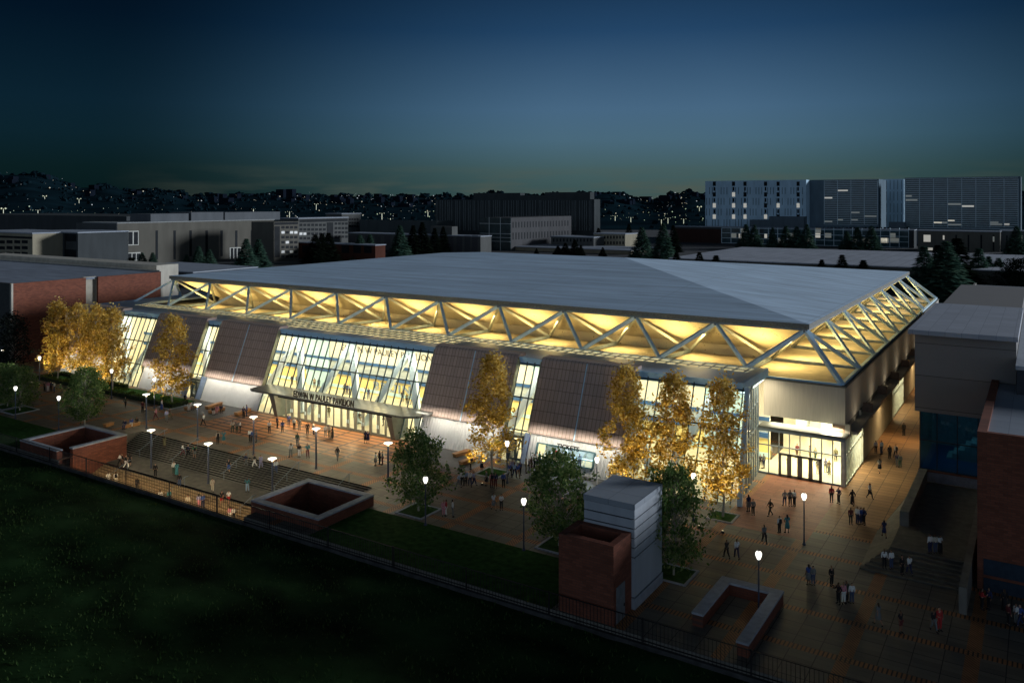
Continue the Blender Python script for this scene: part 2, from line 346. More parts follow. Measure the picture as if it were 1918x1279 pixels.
sheet('walkway', M['walk'], 6.1, -22.4, 13.2, 108, z=.006); sheet('walkway', M['walk'], -150, -20, -132.3, 60, z=.006)  # brown sheets carry the warm light as paver colour
for x0, y0, x1, y1 in ((-89, -26.2, -78.4, -20.3), (-41.5, -25.8, -33.0, -20.3), (-30, -25.5, -9, -20.3)): sheet('slate_paving', M['slate'], x0, y0, x1, y1, z=.008)
b = MB()                                                   # hill of rough grass in front of the fence
rnd = random.Random(4); nx, ny = 150, 60
for j in range(ny + 1):
    for i in range(nx + 1):
        x = -190 + 260 * i / nx; y = -50.35 - 60 * j / ny
        z = -.75 + .10 * noise.noise((x * .5, y * .5, 0)) + .5 * noise.noise((x * .06, y * .06, 3)) * min(1, j / 8) + .05 * rnd.random() * min(1, j)
        b.v.append((x, y, z))
for j in range(ny):
    for i in range(nx): a = j * (nx + 1) + i; b.f.append((a, a + nx + 1, a + nx + 2, a + 1))
M['rough'] = mat('rough_grass', (.016, .040, .012), .95, 0, .75, .16, (1, 1.6, 1), bump=.8, detail=12, spec=.05)
struct(b.build('grass_hill', M['rough'], smooth=True))
b = MB(); rnd = random.Random(8)                            # blades of that grass
for k in range(26000):
    x = rnd.uniform(-92, 24); y = rnd.uniform(-88, -50.5); w = .06; h = rnd.uniform(.12, .34); dx = rnd.uniform(-.15, .15); dy = rnd.uniform(-.15, .15)
    z = -.75 + .10 * noise.noise((x * .5, y * .5, 0)) + .5 * noise.noise((x * .06, y * .06, 3)) * min(1, (-50.35 - y) / 8)
    if noise.noise((x * .25, y * .25, 9)) < -.1: h *= .45
    a = rnd.uniform(0, 3.14); cx, cy = math.cos(a) * w, math.sin(a) * w
    b.poly(((x - cx, y - cy, z), (x + cx, y + cy, z), (x + dx, y + dy, z + h)))
tag(struct(b.build('grass_blades', leafmat('blade', (.018, .044, .012), (.034, .072, .02), (.07, .11, .035), .2)), kind='stuff'), 'rough dark grass on the slope in front of the iron fence', 'grass')

# steps down from the plaza to the landing, and on below
def flight(name, x0, x1, y0, z0, n, run, rise, m, floor, label):
    b = MB()
    for k in range(n): b.box(x0, y0 - run * (k + 1), floor, x1, y0 - run * k, z0 - rise * (k + 1))
    o = b.build(name, m); tag(o, label, 'steps'); return o
b = MB(); b.quad((-81.5, -40.7, -1.83), (-38.6, -40.7, -1.83), (-38.6, -40.1, -1.83), (-81.5, -40.1, -1.83)); b.quad((-78.1, -43.9, -1.83), (-43.9, -43.9, -1.83), (-43.9, -40.7, -1.83), (-78.1, -40.7, -1.83))
struct(b.build('landing', M['step']))
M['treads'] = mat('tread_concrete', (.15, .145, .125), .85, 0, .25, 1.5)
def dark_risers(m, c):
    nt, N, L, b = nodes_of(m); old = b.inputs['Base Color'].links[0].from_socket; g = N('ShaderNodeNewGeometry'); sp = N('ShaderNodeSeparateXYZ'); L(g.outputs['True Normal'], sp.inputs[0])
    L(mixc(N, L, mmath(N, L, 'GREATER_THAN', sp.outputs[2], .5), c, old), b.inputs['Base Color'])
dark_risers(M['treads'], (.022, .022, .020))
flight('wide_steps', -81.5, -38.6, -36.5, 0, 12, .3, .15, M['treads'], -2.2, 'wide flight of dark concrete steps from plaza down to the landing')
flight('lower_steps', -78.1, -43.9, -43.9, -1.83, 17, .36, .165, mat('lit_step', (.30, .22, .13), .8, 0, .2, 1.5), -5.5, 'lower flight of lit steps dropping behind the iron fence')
tag(MB().box(-81.8, -40.9, -3, -81.5, -36.5, .02).build('cheek_wall', M['step']), 'low concrete cheek wall closing the left end of the wide steps', 'wall')
tag(MB().box(-38.6, -40.6, -3, -38.3, -36.5, .02).build('cheek_wall', M['step']), 'low concrete cheek wall closing the right end of the wide steps', 'wall')
light('step_light', 'AREA', (-61, -49.7, -1.4), 950, (1, .74, .42), None, 32, .25, aim=(0, .75, -.45))  # assumed strip light on the lower flight, no fixture built

# brick light wells
def well(x0, y0, x1, y1, z, zb, label, gap=None, t=.68):
    r = thing('brick_well', ((x0 + x1) / 2, (y0 + y1) / 2, 0), label, 'wall', 'brick wells with pale copings')
    segs = [(x0, y1 - t, x1, y1), (x0, y0, x0 + t, y1 - t), (x1 - t, y0, x1, y1 - t)]
    if gap is None: segs.append((x0 + t, y0, x1 - t, y0 + t))
    elif gap == 'corner': segs[2] = (x1 - t, y0 + 1.7, x1, y1 - t); segs.append((x0 + t, y0, x1 - .6, y0 + t))
    elif gap == 'front': segs[1] = (x0, y0 + 2.3, x0 + t, y1 - t)
    c = MB()
    for a in segs:
        MB().box(a[0], a[1], zb, a[2], a[3], z - .16).build('brick_wall', M['brick'] if a[2] - a[0] > a[3] - a[1] else M['brickY'], r); c.box(a[0] - .05, a[1] - .05, z - .16, a[2] + .05, a[3] + .05, z)
    c.build('coping', M['cap'], r); return r
well(-87.4, -49.95, -78.1, -40.95, 1.15, -5.4, 'open brick well with grey coping at the left end of the wide steps', 'corner')
well(-44.5, -48.6, -34.8, -40.6, 1.15, -5.4, 'closed square brick well with grey coping at the right end of the wide steps')
well(2.5, -48.8, 7.45, -39.4, 1.05, -.02, 'three-sided brick enclosure with thick coping in the dark right foreground', 'front', .82)
sheet('well_floor', M['asphalt'], -87, -50, -78.3, -41, z=-5.3); sheet('well_floor', M['asphalt'], -44.3, -48.4, -35, -40.8, z=-5.3)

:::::

▶ _Directive_
Looking at the data above, return every line from the one with "dark_risers(M['treads'], (.022, .022, .020))" down to the one with "to the landing')", exactly and inclusively.

▶ _Answer to the problem_
dark_risers(M['treads'], (.022, .022, .020))
flight('wide_steps', -81.5, -38.6, -36.5, 0, 12, .3, .15, M['treads'], -2.2, 'wide flight of dark concrete steps from plaza down to the landing')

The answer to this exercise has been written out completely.